— TASK DETAILS —
Working from the top of the listing below, retype each line through the line containing "lf.build('foliage', M_cyp, cy)", both included, with no pictures.

— DATASET SECTION —
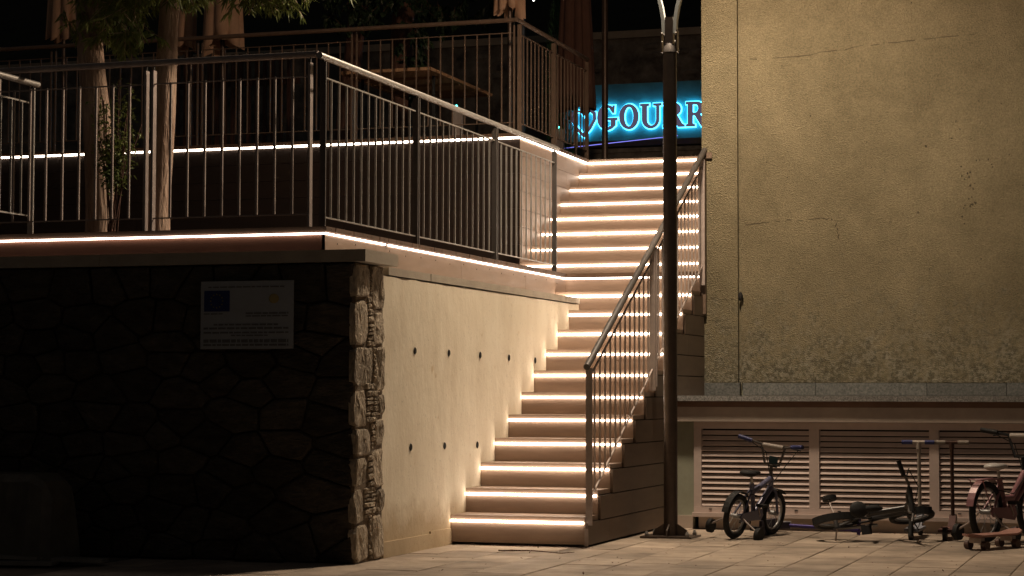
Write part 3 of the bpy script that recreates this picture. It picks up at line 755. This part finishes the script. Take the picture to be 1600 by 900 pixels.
# cypress
cy = thing('cypress', 'narrow green cypress behind the corner of the upper deck railing', 'tree', (-6.81, 22.6, 3.43))
MB().tube([(-6.81, 22.6, 3.43), (-6.81, 22.6, 5.6)], [.03, .012], 8).build('trunk', M_barkdk, cy)
lf = MB()
for k in range(3600):
    z = rn(3.6, 6.1); rad = .19 * min(1, (6.25 - z) / 1.3) * math.sqrt(rn(0, 1)); a = rn(0, 6.28)
    p = Vector((-6.81 + rad * math.cos(a), 22.6 + rad * math.sin(a), z)); leaf(lf, p, Vector((math.cos(a) * .35, math.sin(a) * .35, 1)), rn(.05, .1), .012, Vector((math.cos(a), math.sin(a), 0)))
lf.build('foliage', M_cyp, cy)

# ------------------------------------------------------------------ closed parasols
def parasol(label, x, y, zhem, r_hem, ztop, m, zfoot=3.44, lobes=9, seed=1, lean=(0, 0), skew=0, narrow=.1, group=None):
    t = thing('closed_parasol', label, 'parasol', (x, y, zfoot), group)
    MB().tube([(x, y, zfoot), (x, y, ztop + .1)], .022, 12).build('pole', M_lamp, t)
    MB().tube([(x, y, zfoot), (x, y, zfoot + .06)], [.22, .2], 18).build('base', M_black, t)
    rnd = random.Random(seed); n = 72; V = []; F = []; Nn = 14
    ph = [rnd.uniform(-.25, .25) for _ in range(lobes)]; am = [rnd.uniform(.5, 1.1) for _ in range(lobes)]; dz = [rnd.uniform(-.06, .06) for _ in range(lobes)]
    for j in range(Nn + 1):
        f = j / Nn
        for a in range(n):
            th = 2 * math.pi * a / n; k = int(a / n * lobes) % lobes; loc = (a / n * lobes) % 1
            fold = abs(math.sin(math.pi * loc)) ** .7
            rad = r_hem * (narrow + (1 - narrow) * (1 - f) ** .55) * (1 - .42 * (1 - f * .5) * am[k] * (1 - fold))
            z = zhem + (ztop - zhem) * f + (1 - f) * (dz[k] - .05 * fold + .03 * math.sin(th * 2 + seed))
            V.append((x + rad * math.cos(th + ph[k] * fold * .3) + lean[0] * (1 - f), y + rad * math.sin(th) * .8 + lean[1] * (1 - f), z))
    for j in range(Nn):
        for a in range(n): F.append((j * n + a, j * n + (a + 1) % n, (j + 1) * n + (a + 1) % n, (j + 1) * n + a))
    o = MB().add(V, F, True).build('canopy', m, t)
    sd = o.modifiers.new('thick', 'SOLIDIFY'); sd.thickness = .006
    return t
parasol('closed tan parasol hanging in folds at the left, behind the leaning tree', -11.05, 18.7, 4.78, .20, 6.6, M_cloth, seed=3)
parasol('closed tan parasol with a wide folded hem right of the straight tree', -9.22, 18.7, 4.58, .235, 6.6, M_cloth, seed=5, lobes=7)
parasol('closed tan parasol half hidden behind the straight tree trunk', -9.68, 18.9, 4.60, .15, 6.6, M_cloth, seed=9, lobes=7, lean=(-.1, 0))
parasol('crumpled tan parasol bottom just above the corner of the upper deck handrail', -6.15, 18.7, 4.77, .16, 7, M_cloth, seed=12, lobes=8)
parasol('tall dark closed parasol in front of the cyan lettered sign', -6.42, 21.9, 4.27, .24, 6.6, M_clothdk, seed=20, lobes=8, narrow=.2, zfoot=3.44)
mb = thing('thin_pole', 'dark slim pole rising in front of the letter G of the sign', 'pole', (-6.0, 21.6, 3.43))
MB().tube([(-6.0, 21.6, 3.43), (-6.0, 21.6, 7)], .035, 14).build('shaft', M_lamp, mb)
MB().tube([(-6.0, 21.6, 3.43), (-6.0, 21.6, 3.47)], .09, 14).build('foot', M_lamp, mb)
mb = thing('thin_pole', 'slim bluish pole left of the upper deck railing corner', 'pole', (-6.5, 20.2, 3.44))
MB().tube([(-6.5, 20.2, 3.44), (-6.5, 20.2, 7)], .025, 12).build('shaft', mat('bluish_pole', (.05, .07, .10), rough=.4), mb)
MB().tube([(-6.5, 20.2, 3.44), (-6.5, 20.2, 3.47)], .07, 12).build('foot', M_lamp, mb)

# ------------------------------------------------------------------ garden table on the upper deck
tb = thing('garden_table', 'woven garden table seen from below through the upper deck railing', 'table', (-7.22, 19, 3.44))
tx0, tx1, ty0, ty1, tz = -7.70, -6.76, 18.15, 19.98, 4.12
fr = MB().box(tx0, tx1, ty0, ty0 + .04, tz, tz + .03).box(tx0, tx1, ty1 - .04, ty1, tz, tz + .03).box(tx0, tx0 + .04, ty0 + .041, ty1 - .041, tz, tz + .03).box(tx1 - .04, tx1, ty0 + .041, ty1 - .041, tz, tz + .03)
fr.build('frame', M_rattan, tb)
mb = MB()
k = tx0 + .05
while k < tx1 - .045: mb.box(k, k + .016, ty0 + .041, ty1 - .041, tz + .012, tz + .016); k += .028
k = ty0 + .05
while k < ty1 - .045: mb.box(tx0 + .041, tx1 - .041, k, k + .016, tz + .0165, tz + .020); k += .028
o = mb.build('woven_top', M_rattan, tb)
for k in range(1, 4):
    y = ty0 + (ty1 - ty0) * k / 4; MB().box(tx0 + .04, tx1 - .04, y - .012, y + .012, tz - .012, tz + .011).build('crossbar', M_rattan, tb)
for x in (tx0 + .1, tx1 - .1):
    for y in (ty0 + .35, ty1 - .2):
        MB().box(x - .012, x + .012, y - .012, y + .012, 3.441, tz - .001).build('leg', M_black, tb)

# ------------------------------------------------------------------ sign wall behind the stairs
vS = 25.0
sg = thing('lettered_sign', 'teal sign wall with dark serif letters GOURR outlined in cyan light', 'sign', (-6.4, vS, 3.43))
MB().box(-7.5, -4.6, vS, vS + .15, 4.26, 4.98).build('panel', M_teal, sg)
MB().box(-7.5, -4.6, vS - .03, vS + .14, 4.18, 4.255).build('bottom_rail', M_lamp, sg)
def arc(cx, cz, rx, rz, a0, a1, n=14): return [(cx + rx * math.cos(R(a0 + (a1 - a0) * i / n)), cz + rz * math.sin(R(a0 + (a1 - a0) * i / n))) for i in range(n + 1)]
# each letter: list of closed loops (outer, holes) in a unit-high box
def L_O(): return .92, [arc(.46, .5, .44, .52, 0, 345, 22), arc(.46, .5, .24, .43, 0, 345, 22)]
def L_U(): return .98, [[(.0, 1), (.0, .94), (.09, .92), (.09, .33)] + arc(.475, .33, .385, .35, 180, 360, 12)[1:] + [(.86, .92), (.97, .94), (.97, 1), (.62, 1), (.62, .94), (.76, .92), (.76, .33)] + arc(.52, .34, .24, .27, 0, -180, 10)[1:] + [(.28, .92), (.38, .94), (.38, 1)]]
def L_R(): return .98, [[(0, 0), (.38, 0), (.38, .06), (.28, .08), (.28, .46), (.40, .46), (.66, .06), (.70, 0), (.98, 0), (.98, .06), (.88, .09), (.62, .49)] + arc(.50, .74, .30, .26, -62, 90, 10) + [(0, 1), (0, .94), (.09, .92), (.09, .08), (0, .06)], [(.28, .54), (.42, .54)] + arc(.42, .73, .16, .19, -90, 90, 8)[1:] + [(.28, .92)]]
def L_G(): return .96, [arc(.48, .5, .46, .52, 48, 312, 22) + [(.86, .16), (.86, .38), (.95, .40), (.95, .46), (.55, .46), (.55, .40), (.67, .38), (.67, .10)] + arc(.48, .5, .26, .44, 300, 60, 18)[0:] + [(.74, .70), (.80, .70), (.82, .99), (.77, .99)]]
def curve_obj(name, loops, x, z, sx, sz, y, ext, off, m):
    cu = bpy.data.curves.new(name, 'CURVE'); cu.dimensions = '2D'; cu.fill_mode = 'BOTH'; cu.extrude = ext; cu.offset = off
    for lp_ in loops:
        s = cu.splines.new('POLY'); s.points.add(len(lp_) - 1); s.use_cyclic_u = True
        for i, (a, b) in enumerate(lp_): s.points[i].co = (a * sx, b * sz, 0, 1)
    o = bpy.data.objects.new(name, cu); C.objects.link(o)
    dg = bpy.context.evaluated_depsgraph_get(); me = bpy.data.meshes.new_from_object(o.evaluated_get(dg)); bpy.data.objects.remove(o)
    me.name = name; me.materials.clear(); me.materials.append(m)
    o = bpy.data.objects.new(name, me); C.objects.link(o); o.parent = sg
    o.rotation_euler = (math.pi / 2, 0, 0); o.location = Vector((x, y, z)) - sg.location
    return o
x = -7.03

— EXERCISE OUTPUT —
Write part 3 of the bpy script that recreates this picture. It picks up at line 755. This part finishes the script. Take the picture to be 1600 by 900 pixels.
# cypress
cy = thing('cypress', 'narrow green cypress behind the corner of the upper deck railing', 'tree', (-6.81, 22.6, 3.43))
MB().tube([(-6.81, 22.6, 3.43), (-6.81, 22.6, 5.6)], [.03, .012], 8).build('trunk', M_barkdk, cy)
lf = MB()
for k in range(3600):
    z = rn(3.6, 6.1); rad = .19 * min(1, (6.25 - z) / 1.3) * math.sqrt(rn(0, 1)); a = rn(0, 6.28)
    p = Vector((-6.81 + rad * math.cos(a), 22.6 + rad * math.sin(a), z)); leaf(lf, p, Vector((math.cos(a) * .35, math.sin(a) * .35, 1)), rn(.05, .1), .012, Vector((math.cos(a), math.sin(a), 0)))
lf.build('foliage', M_cyp, cy)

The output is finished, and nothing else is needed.